O Segredo de seus Olhos, de J.J. Campanella. Segundo e Merecido Oscar para Argentina.

Contudo, apesar de todos os problemas e a falta dessa reforma na legislação da Academia, não dá pra sair reclamando de tudo. Por incrível que pareça, o Oscar foi para alguns ótimos filmes nessa última década que me surpreenderam muito positivamente. Foram os casos das vitórias do belo argentino O Segredo de Seus Olhos, de Juan José Campanella, do instigante alemão A Vida dos Outros, de Florian Henckel von Donnersmarck, e do tocante japonês A Partida, de Yôjirô Takita.

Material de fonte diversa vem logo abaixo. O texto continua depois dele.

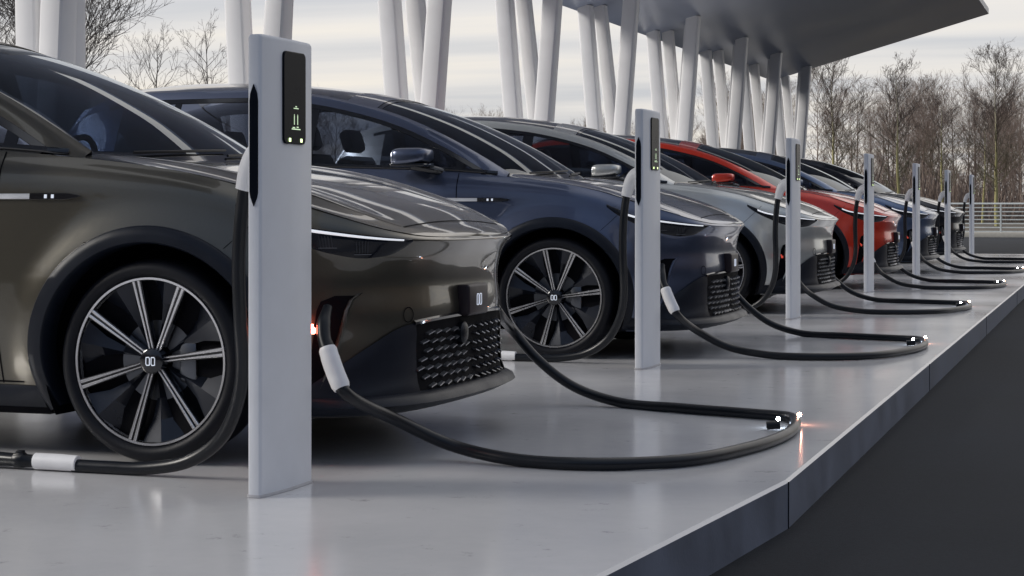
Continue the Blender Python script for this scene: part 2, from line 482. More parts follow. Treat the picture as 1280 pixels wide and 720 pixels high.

Quanto ao Tropa de Elite 2 – O Inimigo Agora é Outro, houve alguns contratempos que atrapalharam um alcance maior na temporada de premiações, sendo uma delas a ausência no Globo de Ouro. Como o filme estreou no Brasil em outubro de 2011, não pôde concorrer porque as regras da Associação de Imprensa Estrangeira de Hollywood exige que o filme tenha sua estréia a partir de novembro. Mas mesmo sem os grandes prêmios, o filme de José Padilha confirma o amadurecimento do nosso Cinema. A sequência apresenta um roteiro muito mais consistente e personagens mais fortes. A trama em si é muito corajosa por bater de frente com o velho problema da política no Brasil. Quem não queria estar na pele do Capitão Nascimento ao esbofetear um político corrupto?

Agora, com José Padilha assumindo o projeto de refilmagem do filme RoboCop, o Brasil fica órfão de mais um diretor competente pra tentar buscar a cobiçada estatueta do Oscar. Gostaria que Walter Salles e Fernando Meirelles, cujas carreiras internacionais não conseguiram deslanchar de vez, voltassem e fizessem um filme aqui pra manter essa frequência de qualidade anual.

No dia 8 de dezembro de 2011, Tropa de Elite 2 se tornou o filme mais visto da História do Cinema Brasileiro, quando atingiu a marca de 10.736.995 espectadores após nove semanas de exibição, ultrapassando a marca histórica de 1976, de Dona Flor e seus dois maridos, de Bruno Barreto.